The New York Times has, twice in two days, trumpeted Election Protection 2004 as a non-partisan effort (see Adam Cohen's article on Sunday, October 31, as well as the editorial from Monday, November 1). What is interesting about this is that no one has bothered to mention, whether out of journalistic laziness or pure disingenuous election-eve politicking we may never know, that Election Protection was launched and largely funded by People for the American Way. Indeed, EP will have its "nerve center" at PFAW's headquarters tomorrow (and on and on and on). Why is this interesting? Because PFAW is very specifically partisan; it has a continuously updated "right wing watch" on its website and considers its role in, well, borking Robert Bork as one of the highlights of its history. Reasonable people may disagree as to the usefulness of its politics, but no one can honestly deny that PFAW is partisan.
So what does this all mean? It means that PFAW is currently transporting thousands of lawyers and law students to polls all over the country (well, maybe not all over so much as to two or three states) to "protect voters". Those lawyers are fine, young, energetic and certainly democratic folk. But putting thousands of lawyers in hundreds polling places is like putting thousands of Emerils in hundreds of kitchens. No matter what, you know someone is going to come out with something and not all of it is going to go down well or smoothly (notwithstanding the special place that I hold in my heart for Emeril's restaurants and Fall River, MA). My election prediction is that there will be an explosion of unwarranted litigation, most of it coming from the Kerry camp, through such "non-partisan" organizations as Election Protection.
The reason I am so confident is because of where these lawyers and law students are coming from and where they are going to. It is hard to imagine a less, well, self-messianic mission than bringing voting to those poor, sorry, backward folk out in the great flyover country that makes up middle America. This is metro saving retro. If you listen closely, you can almost hear a young Northeastern woman from an Ivy league law school, or clean-cut and trendily dressed young man from one of the many great schools on the west coast, whispering or shouting out loud "but my god, they didn't even know they were being disenfranchised!" This is the disgusting thing, this is what haunts me, and this is what is going to fuel the endless litigation. Who wants to go back to New York City, or Boston, or San Francisco, and say that they didn't see anything? Who will go back to the friends that they have made through the PFAW affiliates and say that everything went smoothly? That the dark spectre of Republicans, inevitably trying to keep everyone but the Bush family from voting, didn't appear to them? Like so much else in our country, fighting so-called disenfranchisement will become so much currency to this group. Millions more will be misled into thinking there is illegitimacy in the outcome, that voter suppression occurred systematically, that there are dark forces afoot. This cannot help but undermine our democracy.

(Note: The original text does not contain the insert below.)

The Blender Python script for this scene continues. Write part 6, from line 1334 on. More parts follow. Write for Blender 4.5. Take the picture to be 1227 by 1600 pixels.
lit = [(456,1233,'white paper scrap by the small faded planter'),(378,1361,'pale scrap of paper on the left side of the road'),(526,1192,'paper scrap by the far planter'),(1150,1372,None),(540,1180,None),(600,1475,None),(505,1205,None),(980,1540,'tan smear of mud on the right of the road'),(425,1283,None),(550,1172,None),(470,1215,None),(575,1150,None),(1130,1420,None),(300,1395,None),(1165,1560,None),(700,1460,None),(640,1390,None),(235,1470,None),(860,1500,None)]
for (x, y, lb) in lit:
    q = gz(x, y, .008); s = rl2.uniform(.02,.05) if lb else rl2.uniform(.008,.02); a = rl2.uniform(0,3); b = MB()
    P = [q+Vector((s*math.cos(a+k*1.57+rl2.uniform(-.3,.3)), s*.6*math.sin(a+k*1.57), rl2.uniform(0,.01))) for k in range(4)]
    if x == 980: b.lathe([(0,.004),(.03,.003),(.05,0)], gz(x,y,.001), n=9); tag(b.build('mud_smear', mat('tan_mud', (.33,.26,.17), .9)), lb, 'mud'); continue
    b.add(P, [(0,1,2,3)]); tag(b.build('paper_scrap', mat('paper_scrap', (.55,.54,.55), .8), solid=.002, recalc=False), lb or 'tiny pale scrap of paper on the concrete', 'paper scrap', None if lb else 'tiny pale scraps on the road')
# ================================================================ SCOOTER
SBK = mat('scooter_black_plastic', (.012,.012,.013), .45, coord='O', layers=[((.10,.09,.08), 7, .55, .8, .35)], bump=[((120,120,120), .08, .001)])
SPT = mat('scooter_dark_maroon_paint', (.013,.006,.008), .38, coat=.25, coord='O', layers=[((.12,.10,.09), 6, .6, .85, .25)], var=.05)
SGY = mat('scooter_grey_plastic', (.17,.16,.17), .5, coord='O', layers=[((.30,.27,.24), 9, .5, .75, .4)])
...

(As an aside, this was originally going to be a rant against the FT, which ran a horrendous article about an ex-pat who returns to America and promptly determines that he decided that he made the right decision to leave fifteen years ago and promptly returns to Europe. I happen to think that he was right to leave and that the only mistake he made was ever coming back, prompting him to write an obnoxious article that I would later find myself reading. But alas, the subject of the self-loathing American will have to wait for another day).